← Back to context

Comment by sciencejerk

5 days ago

It is suspicious to me that "age assurance" is trending EXACTLY as AI agents become capable of autonomously operating a personal computer in the same way a human office worker would.

I'm afraid "age assurance" has nothing to do with "the children".

>It is suspicious to me that "age assurance" is trending EXACTLY as AI agents become capable of autonomously operating

It is not, because your premise is false. This whole thing has been going on for as long as kids have been online. The early 2000s tried (and obviously failed) by using credit cards. The UK tried and failed last decade to ban porn for minors this way. AI tools are probably not even on the radar for the kind of politicians that keep pushing this.

  • > AI tools are probably not even on the radar for the kind of politicians that keep pushing this.

    Forget about the politicians for a bit. There still are many regions on the globe where no age verification is mandatory, yet websites chose to implement it anyway. Why, if not for tracking and bots?

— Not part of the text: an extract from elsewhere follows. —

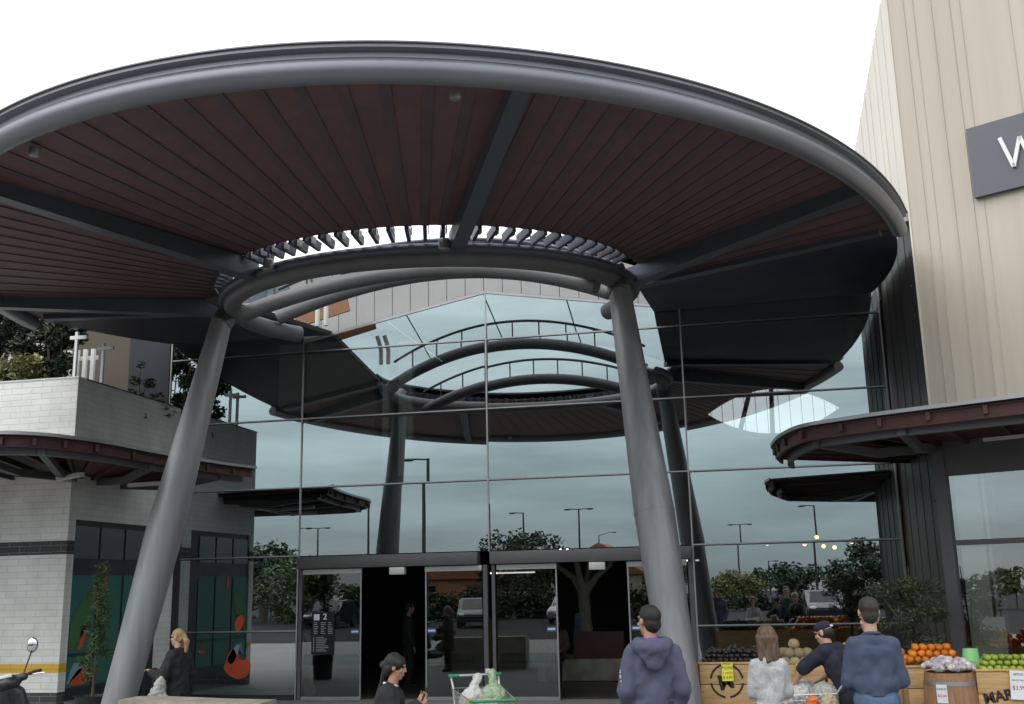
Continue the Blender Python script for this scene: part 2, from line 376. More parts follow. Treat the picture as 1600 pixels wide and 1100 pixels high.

    • Well, because of things like COPPA I imagine most companies wouldn't want to risk anything here. So unless you have a website that is somehow guaranteed 100% blocking all traffic from the US or American citizens, you may as well implement it. But very few (if any) public websites will fall into that category.

> I'm afraid "age assurance" has nothing to do with "the children".

and you should be afraid, very afraid. Because none of these (and other measures to invade privacy) has ever had anything to do with children.

The point of ZKP in EU wallet is that it separates checking age and privacy.

You can both give a proof your age and not lose privacy.

  • Except that ZKP for sensitive data is far from being a thing, and also, I don't want the fucking government to have anything to do with what sites I access. Period.

    Why the hell do I need to login to my digital wallet to access a fucking website???

    • What do you mean? Proving things about sensitive data without revealing it is what ZKPs are for. If you mean that the tech isn't mature enough to be trusted yet, I think there's some truth to that, but it depends on what software we're talking about specifically. Zcash has been in production for almost 10 years now.

    • The web is not a magical place detached from reality. Wanting absolutely zero goverment involvement (which does not mean spying btw) with it is frankly absurd.

      6 replies →

  • A significant risk with ZKPs is that they can make a lot of explicit control rules palatable by making the side effects much less extreme.

    If a company can come up with a reasonable reason to check something, then a ZKP enables that check without wider harm to privacy. But it still gives the narrow harm to privacy that otherwise wouldn’t exist.

    Put differently, privacy concerns have shielded us not just from surveillance, but also from powerful control. Control in the form of “you are only allowed X if you meet criteria Y”. With ZKPs, that shield of “why would I tell you enough information to determine Y” stops working. But those conditions on X are harmful more broadly.

    Take the US border checks of Social Media. Are those more OK if all of a sudden there’s a ZKP you have to give of never having called Trump a cunt in any private message?